Captain's ball was fun. Nice running around the field at noon. The sun was fabulous. I felt great. But while playing captain's ball, I wanted to be with her, but I never got to. I almost wanted to kill someone. The ball was lobbed to him, I charged for it, using all my strength and energy, I charged for it. I managed to intercept the ball but I suddenly decided to change my direction where I was moving to avoid hitting him. In the process I strained my ankle. It was painful to walk after. I played damn hard, I just wanted to have fun and smile. But I couldnt. Its sunday afterall.

So Lunch was at iguana. We were there to celebrate Cheryl's Day. I guess lunch was ok, probably the best time of the day. After lunch we went to starbucks at central. I felt really affected by alcohol and was feeling very very down.

After that I went to get my guitar strings from Davis and accompanied Joel to Funnan while she and him hanged out with sam. I felt myself in great pain. My heart was beating very weakly. I didn't have enough of vitamin G.

I've lost interest in most games. I don't want to play them. I just want her.
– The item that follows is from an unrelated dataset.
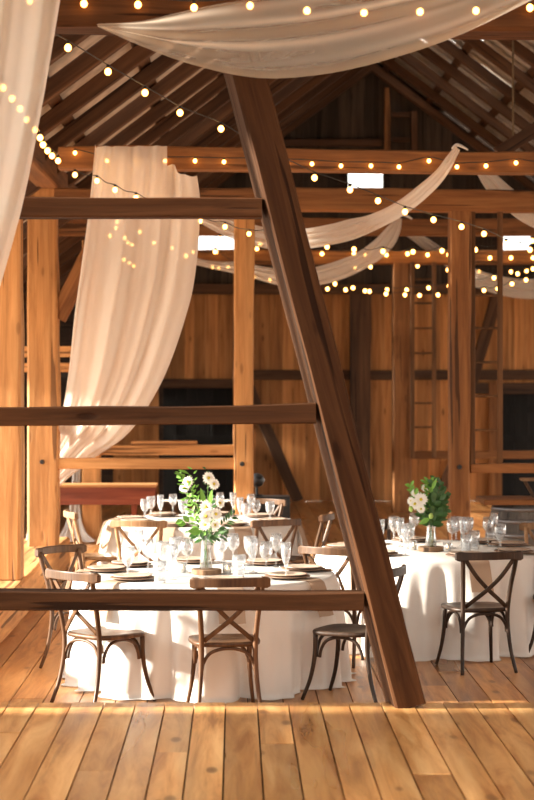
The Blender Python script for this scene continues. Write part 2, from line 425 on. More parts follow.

She was angry with me and that is why I'm feeling all the pain and hurt. I know it. Though at that time I really dont know what is going on, I know I'm feeling hurt by her. I've never felt or been this hurt. I wanted to be suicidal, I wanted to drown myself in alcohol. I wanted to be wasted and just numb all feelings. She made me jealous, its her vendetta for my childish acts. I was torn a part. Its like a broken glass that has been stepped on a million times by a high heel shoes.

Now it really seems like nothing will change. She'll be with him no matter what. There is nothing she can do. and I? I just want to do everything in my will to win her back. I dont know. I'm at my wits end. I'm at my lowest point in life.

I've never been so wreaked. I dont know how to give up someone whom you need. I dont know. I dont know how to love another with a heart that is reserved? At this moment now I'm much better caused I've talked to her. But before that, I was suffering so badly. Like my heart attached to a thousand needles attached to a thousand strings all pulling at the same time. Shattered and torn. I wanted to talk to her.

Even when we were playing CS, she went to the toilet, I wanted to talk to her. I wanted to hug her and make things right. I wanted to let her bite me and hope that she'll feel better. I wanted to do all these, but I knew I couldn't as I might create a commotion.

I cant help but notice a new ring each of them are wearing now. I've not ask and I've not said anything till now cause I dont wanna know. I'm feeling so so so damn bloody freaking shattered. WHY CANT I HAVE THE GIRL I REALLY LOVE? WHYYYYY!!??!?!?!?!?!

She's all I want and all I've ever needed. How Vin? live with the pain? She cant be yours, not unless the Lord says so. No good signs have been shown to you regarding her. So what? Pull away? are you willing to not see her? are you willing to not talk to her? are you willing to give her up? she is my very cause of JOY and Pain. Am I to be trained for long suffering? I dont know if this is in the wrong context.

You mean alot to me. I know its gonna be hard to live without you.